Aanense, who resigned from his CEO post, amidst controversy, said there are too many directors on the WICB board and it was causing problems to the players and management.
“Eighteen directors, each having his own opinion, makes it impossible for the working members of the board to do their jobs properly,” Aanensen told the Caribbean Media Corporation.
“The situation at the WICB is not conducive to productivity and if there isn’t a change the problem will continue to exist,” he added.
Aanensen’s comments mirror, to some extent, some of the recommendations of the Governance Review Committee which had called on the WICB to not only change the name of the entity but also to restructure it.
The WICB had appointed a three-member committee to review the structure and operations of the board. The committee was led by former Jamaica Prime Minister PJ Patterson and included members Sir Alister McIntyre and Ian Mc Donald.
The committee has since handed in its 138-page report with recommendations including that the WICB must strengthen its financial arm given its current poor financial situation; that it should employ industrial relations experts to deal with issues concerning it and the West Indies Players Association (WIPA); that an audit of club cricket in the region be conducted; that a two-division professional cricket league should be implemented; that it must set up a West Indian Colleges League and that it should change its name in an effort to remodel its image and to adapt to modern sporting management and administration.
Some of the suggestions had previously been published in the media and it is widely believed that the report would have formed the basis of future plans by the WICB.

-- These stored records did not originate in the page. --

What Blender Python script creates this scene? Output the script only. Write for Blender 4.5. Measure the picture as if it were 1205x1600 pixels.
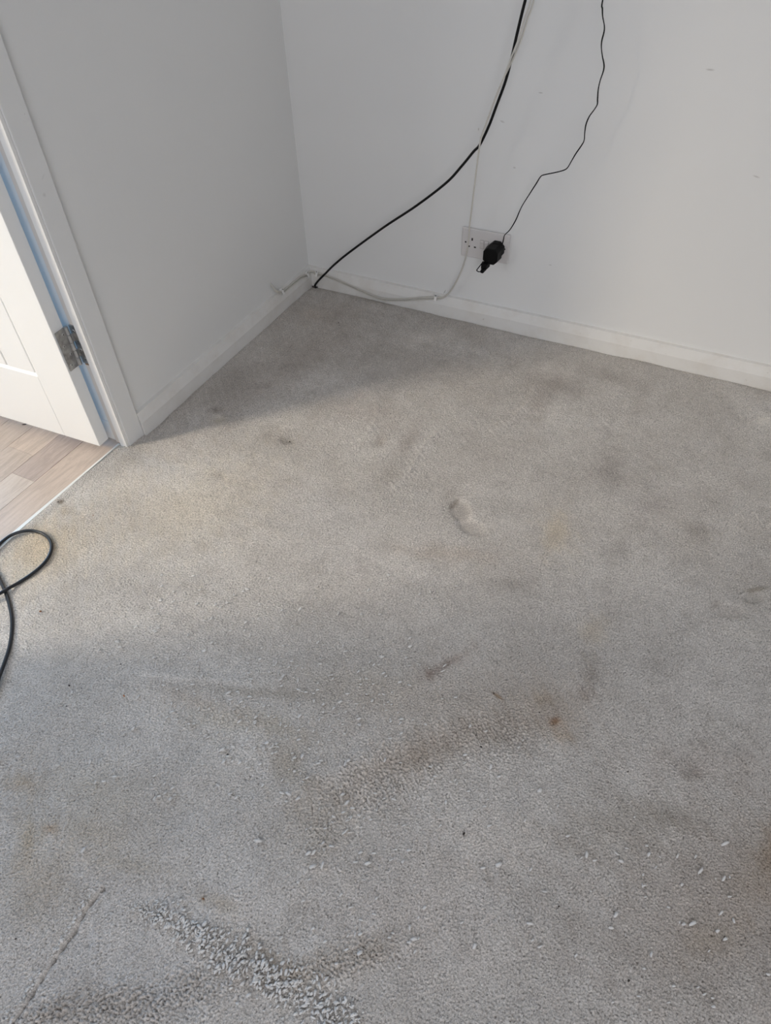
import bpy, bmesh, math, random
import numpy as np
from mathutils import Vector, Matrix, Euler
random.seed(7); rng = np.random.RandomState(11)
S = bpy.context.scene
for o in list(bpy.data.objects): bpy.data.objects.remove(o)
COL = S.collection

# ---------------------------------------------------------------- camera
R = np.array([[0.897566962534116, 0.4402727424732586, -0.023096753069561327],
              [0.30313325854289336, -0.6543300195014412, -0.6927932253886514],
              [-0.320130872195182, 0.6148269169565684, -0.7207663191723326]])
C = np.array([1.2380028808424821, -1.870917832682432, 1.1543501263095235]); F = 1069.95
cd = bpy.data.cameras.new('camera'); cam = bpy.data.objects.new('camera', cd); COL.objects.link(cam)
cd.sensor_fit = 'VERTICAL'; cd.sensor_height = 36; cd.lens = F/1600*36; cd.clip_start = .02
m = Matrix.Identity(4)
for i in range(3):
    m[i][0] = R[0][i]; m[i][1] = -R[1][i]; m[i][2] = -R[2][i]; m[i][3] = C[i]
cam.matrix_world = m; S.camera = cam

def at(px, py, ax, val):
    """world point where the sight line of a measured photo point meets the plane axis=val"""
    d = R.T @ np.array([(px-602.5)/F, (py-800)/F, 1.0]); return Vector(C + d*(val-C[ax])/d[ax])

# ---------------------------------------------------------------- world, lights, exposure
S.view_settings.view_transform = 'Standard'; S.view_settings.look = 'None'
S.view_settings.exposure = 0.0; S.view_settings.gamma = 1; S.view_settings.use_curve_mapping = False
W = bpy.data.worlds.new('world'); S.world = W; W.use_nodes = True
W.node_tree.nodes['Background'].inputs[0].default_value = (.80, .88, 1, 1)
W.node_tree.nodes['Background'].inputs[1].default_value = .6
def area(name, loc, direction, sx, sy, power, col, spread=180):
    l = bpy.data.lights.new(name, 'AREA'); l.shape = 'RECTANGLE'; l.size = sx; l.size_y = sy
    l.energy = power; l.color = col; l.spread = math.radians(spread)
    o = bpy.data.objects.new(name, l); o.location = loc
    o.rotation_euler = Vector(direction).to_track_quat('-Z', 'Y').to_euler(); COL.objects.link(o); return o
area('window_daylight', (1.95, -3.72, 1.45), (-.22, 1, -.16), 1.5, 1.25, 28, (.97, .965, 1))
area('hall_daylight', (-2.35, -2.45, 1.4), (.88, .47, -.12), 1.0, 1.6, 2.0, (1, .985, .96))
area('hall_far_fill', (-1.70, -4.1, 1.4), (.42, .90, -.04), .8, 1.7, 11.5, (1, .99, .985))  # lamp added in the unseen hall to light the back wall
area('hall_overhead_fill', (-.95, -1.95, 2.36), (.50, .12, -.86), 1.2, 1.6, 15.5, (.96, .98, 1))  # overhead lamp added in the closed hall to brighten the doorway carpet
area('hall_low_sun_bounce', (-1.75, -2.75, 1.55), (.76, .65, -.52), .35, .5, 4.5, (1, .87, .68), 50)
area('hall_end_window', (-2.5, -.56, 1.05), (1, -.12, 0), .75, 1.8, 42, (.30, .60, 1))

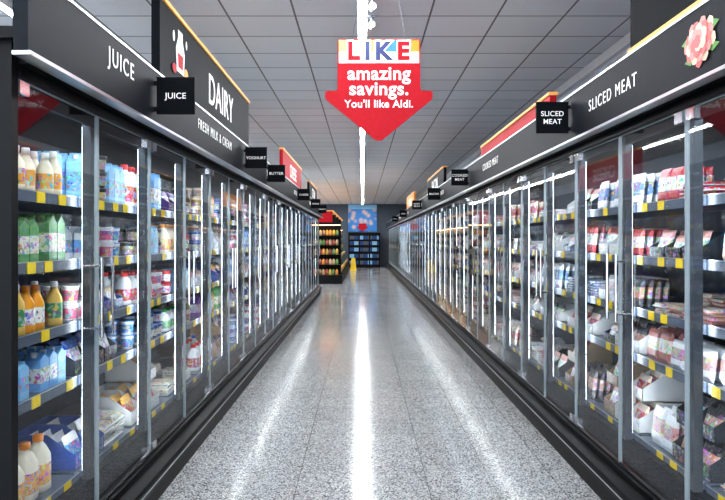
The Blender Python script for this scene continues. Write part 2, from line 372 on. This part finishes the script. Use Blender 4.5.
PKR = [((0.66,0.32,0.28),W), ((0.40,0.12,0.10),(0.7,0.62,0.55)), (W,(0.6,0.35,0.32)), (W,(0.65,0.5,0.42)), ((0.02,0.02,0.03),(0.45,0.22,0.16)), ((0.66,0.48,0.36),W), ((0.62,0.5,0.4),(0.45,0.04,0.04)), ((0.48,0.03,0.04),W), ((0.025,0.025,0.03),(0.6,0.55,0.45)), (W,(0.1,0.2,0.45)), ((0.7,0.42,0.38),W), (W, (0.4,0.38,0.36))]
def fill(s, Xf, bs, side, yfar):
    side_[0] = side
    PK = PKL if side == 'L' else PKR; BX = BOXL if side == 'L' else BOXR
    for k, z in enumerate(SH):
        top = (SH+[2.05])[k+1]-0.05
        gap = top-z
        for i in range(len(bs)-1):
            a, c = bs[i]+0.035, bs[i+1]-0.035
            if a < 0.8: continue
            far = a > 15
            y = a; run = 0; typ = None
            if side == 'L' and i == 0:
                ch = [['jug'], ['carton'], ['bottle'], ['carton'], ['bottle']][k]
            elif side == 'L' and i < 5: ch = ['carton', 'jug', 'pot', 'bottle', 'carton', 'tray', 'pot'] if k else ['jug', 'carton', 'tray', 'flat']
            elif side == 'L': ch = ['pot', 'pot', 'carton', 'tray', 'packet', 'tray', 'flat']
            elif k == 0: ch = ['flat', 'flat', 'tray', 'packet']
            else: ch = ['tray', 'tray', 'packet', 'tray', 'flat', 'packet']
            if side == 'R' and a > 8: ch = ch+['pot']
            base_typ = R.choice(ch)
            while True:
                if run <= 0:
                    run = R.randint(2, 4)
                    typ = base_typ if R.random() < 0.6 else R.choice(ch)
                    pal = PL.get(typ); col = R.choice(pal) if pal else R.choice(PK)
                    if side == 'L' and i == 0:
                        col = {0: PL['jug'][3], 1: PL['carton'][R.choice((0, 6))], 2: PL['bottle'][R.choice((0,2))], 3: PL['carton'][R.choice((3, 4))], 4: PL['bottle'][R.choice((0, 1))]}[k]
                    if side == 'L' and i in (1, 2, 3) and typ == 'carton': col = PL['carton'][R.choice((0, 1, 2, 6))]
                    bx = R.choice(BX); hh = R.uniform(0.5, 0.88); hb = R.uniform(0.75, 1)
                    if R.random() < 0.12: y += 0.09
                run -= 1
                rows = 1 if far else (3 if typ in ('bottle', 'pot') else 2)
                back = 0.09 if R.random() < 0.15 else 0
                if typ == 'bottle':
                    w = 0.082; h = min(0.24, gap*0.92)*hb
                    if y+w > c: break
                    for r_ in range(rows): bottle(K('juice_bottles'), Xf(0.16+back+r_*0.09), y+w/2, z, h, 0.037, *col, n=8 if far else 12)
                elif typ == 'jug':
                    w = 0.115; h = min(0.27, gap*0.92)*hb
                    if y+w > c: break
                    for r_ in range(rows): jug(K('milk_jugs'), Xf(0.18+r_*0.12), y+w/2, z, h, 0.05, *col)
                elif typ == 'carton':
                    w = 0.082; h = min(0.26, gap*0.93)*hb
                    if y+w > c: break
                    for r_ in range(rows): carton(K('drink_cartons'), Xf(0.16+back+r_*0.085), y+w/2, z, h, 0.075, *col)
                elif typ == 'pot':
                    w = 0.092; h = 0.085
                    if y+w > c: break
                    mxs = max(1, int(gap*0.85/h)); st = min(mxs, R.choice((1, 2, 2, 3)))
                    for r_ in range(rows):
                        for q in range(st): pot(K('yoghurt_pots'), Xf(0.16+back+r_*0.092), y+w/2, z+q*(h+0.0005), h, 0.042, *col, n=8 if far else 12)
                elif typ == 'packet':
                    w = 0.14; h = min(0.2, gap*hh)
                    if y+w > c: break
                    if R.random() < 0.9:
                        for r_ in range(1 if far else 4): packet(K('food_packets'), Xf(0.14+back+r_*0.045), y+w/2+R.uniform(-.006, .006), z, h*R.uniform(.93, 1), w*0.92, 0.035, *col, 0.12, s)
                elif typ == 'flat':
                    w = 0.15
                    if y+w > c: break
                    for r_ in range(1 if far else 2):
                        flat(K('vacuum_packs'), Xf(0.125+r_*0.22), y+w/2, z, 0.14, 0.2, s, *col, R.randint(2, 7), R)
                else:
                    w = 0.185; h = min(0.17, gap*hh)
                    if y+w > c: break
                    tray(K('packaged_food_boxes'), Xf(0.12), y+w/2, z, w-0.008, 0.3, h, s, bx, *col, R)
                    if gap > 0.36 and R.random() < 0.5:
                        tray(K('packaged_food_boxes'), Xf(0.14), y+w/2, z+h+0.01, w-0.008, 0.28, h*0.9, s, bx, *col, R)
                y += w+0.002
fill(-1, XLf, bL, 'L', 19); fill(1, XRf, bR, 'R', 36)
for (k, _), A in kinds.items(): A.obj(k, [M_prod], color=True)

# ------------------------------------------------------------ fascia lettering
def fasc(s, G, body, y, z=2.29, size=0.10):
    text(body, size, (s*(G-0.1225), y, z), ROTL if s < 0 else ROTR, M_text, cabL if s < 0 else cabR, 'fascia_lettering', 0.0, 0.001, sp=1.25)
fasc(-1, GL, 'JUICE', 3.15, 2.32, 0.115)
fasc(-1, GL, 'FRESH MILK & CREAM', 5.2, 2.30, 0.10)
fasc(-1, GL, 'YOGHURT', 8.2); fasc(-1, GL, 'BUTTER', 11.3); fasc(-1, GL, 'CHEESE', 14.5)
fasc(1, GR, 'SLICED MEAT', 3.6, 2.28, 0.095)
for i, t in enumerate(['COOKED MEAT', 'BACON', 'READY MEALS', 'PIZZA', 'FRESH PASTA', 'SALADS']): fasc(1, GR, t, 7.0+i*4.2)

rose = empty('rose_emblem', (GR-0.123, 2.64, 2.28))
A = Acc(); rr = random.Random(3)
for q in range(30):
    a = q*2.4; d = 0.010*math.sqrt(29-q)*1.6; r = 0.028
    cy, cz = 0.0+math.cos(a)*d*1.2, math.sin(a)*d*0.9
    vs = [(-0.001-0.0004*q, cy+math.cos(t*math.pi/6+q)*r*(1 if t % 2 else .9), cz+math.sin(t*math.pi/6+q)*r*(1 if t % 2 else .9)) for t in range(12)]
    A.add(vs, [tuple(range(12))], mi=(q*7) % 3)
for a in (0.3, 2.6, 3.7, 5.5):
    cy, cz = math.cos(a)*0.11, math.sin(a)*0.08
    A.add([(-0.0005, cy-0.05, cz), (-0.0005, cy, cz+0.02), (-0.0005, cy+0.05, cz), (-0.0005, cy, cz-0.02)], [(0, 1, 2, 3)], mi=3)
A.obj('petals', [M_pink, mat('rose_cream', (0.85, 0.55, 0.42), 0.5), mat('rose_red', (0.6, 0.14, 0.14), 0.5), M_green], rose)

def blade(s, G, y, body, red=False, zc=2.28, w=0.205, h=0.195):
    x0 = G-0.12-0.015
    r = empty('aisle_blade_sign', (s*(x0-w/2), y, zc))
    A = Acc()
    A.box(-w/2, w/2, -0.008, 0.008, -h/2, h/2, mi=0)
    A.box(-w/2-0.003, w/2+0.003, -0.009, 0.009, h/2, h/2+0.005, mi=1)
    A.box(s*w/2, s*(w/2+0.014), -0.006, 0.006, -h*0.42, -h*0.3, mi=1)
    A.box(s*w/2, s*(w/2+0.014), -0.006, 0.006, h*0.3, h*0.42, mi=1)
    A.obj('sign_panel', [M_red if red else M_dark, M_black], r)
    ls = body.split('\n')
    for i, t in enumerate(ls):
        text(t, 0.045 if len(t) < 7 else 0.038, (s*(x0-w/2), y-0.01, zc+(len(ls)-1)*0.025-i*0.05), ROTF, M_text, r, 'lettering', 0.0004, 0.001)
blade(-1, GL, 3.65, 'JUICE'); blade(-1, GL, 6.4, 'YOGHURT'); blade(-1, GL, 7.9, 'BUTTER'); blade(-1, GL, 11.6, 'CHEESE')
blade(-1, GL, 14.5, 'CREAM'); blade(-1, GL, 17.0, 'DESSERTS')
blade(1, GR, 4.3, 'SLICED\nMEAT'); blade(1, GR, 8.4, 'COOKED\nMEAT'); blade(1, GR, 11.4, 'BACON'); blade(1, GR, 15.0, 'READY\nMEALS')
blade(1, GR, 20, 'PIZZA'); blade(1, GR, 25, 'PASTA')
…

However, WICB President Julian Hunte recently announced that a five-year strategic plan was to be implemented next year to complement the report. “My intention is to ensure that in addition to the Patterson report, we produce a strategic plan for the development of West Indies cricket from 2008 to 2013 that will map out what we are going to do with West Indies Cricket,” Hunte told journalists putting to rest fears that the report may have been left to gather dust.
“From schools cricket right through to Test cricket, the question of how we select venues for matches [and] what we do with coaches, what we do with coaches in schools, how we treat community cricket. I am committed to putting a plan on the table by March next year,” he added.
However, with the WI senior team slipping to a 10-wicket defeat at the hands of South Africa `A’ yesterday; with all the reported bungling of WICB officials before, during and after every tour and with the standard of regional tournaments dropping annually, one hopes that the implementation of some of the recommendations of the Patterson Committee would be done sooner, rather than later.